Fifth place: Timothy Dalton

Timothy Dalton
©Alamy

Timothy Dalton is officially the nation’s fifth favourite James Bond actor. He starred in two of the 007 films, between 1987 and 1989: The Living Daylights and Licence to Kill. Many fans contend that Dalton’s portrayal of James Bond was the truest to the character from the original Ian Fleming novels.

Fourth place: Roger Moore

Roger Moore
©Alamy

In fourth place is the star of seven epic Bond films, including Live and Let Die, The Spy Who Loved Me, and A View to a Kill. Roger Moore first played the iconic character in 1973, and he was beloved by fans for bringing humour to the role and putting his own twist on the character – for example, his Bond never actually ordered the famous martini!

Third place: Pierce Brosnan

Pierce Brosnan
©Alamy

Daniel Craig’s predecessor, Pierce Brosnan, comes at number three in the rankings. Brosnan starred in four James Bond films from 1995 to 2002, including GoldenEye and Die Another Day. Famous for his suave and sophisticated style and his witty one-liners, Brosnan is up there with the greats.

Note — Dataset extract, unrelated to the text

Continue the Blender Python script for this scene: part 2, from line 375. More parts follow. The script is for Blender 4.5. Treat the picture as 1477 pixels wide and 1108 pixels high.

Second place: Daniel Craig

Daniel Craig
©Alamy

Just missing out on the number one spot, we have Daniel Craig, the actor who brought some gritty reality to the role. With five Bond films to his name, including the much-anticipated upcoming movie, Daniel Craig has certainly made the role his own. The IMDb ratings for his films speak for themselves; of all the Bond films, Casino Royale is awarded the most stars (eight out of ten), with Craig’s Skyfall coming in joint second with Connery’s Goldfinger (both with 7.7 stars).

First place: Sean Connery

Sean Connery
©Alamy

Taking the top spot and proving to be the nation’s favourite James Bond of all time, we have Sean Connery. The star of Dr. No, From Russia with Love, and five more classic Bond titles is considered the best Bond, coming first place in the rankings. The film ratings also support Connery as the very best Bond. The average IMDB score for all of his films is the best out of any of the Bond actors.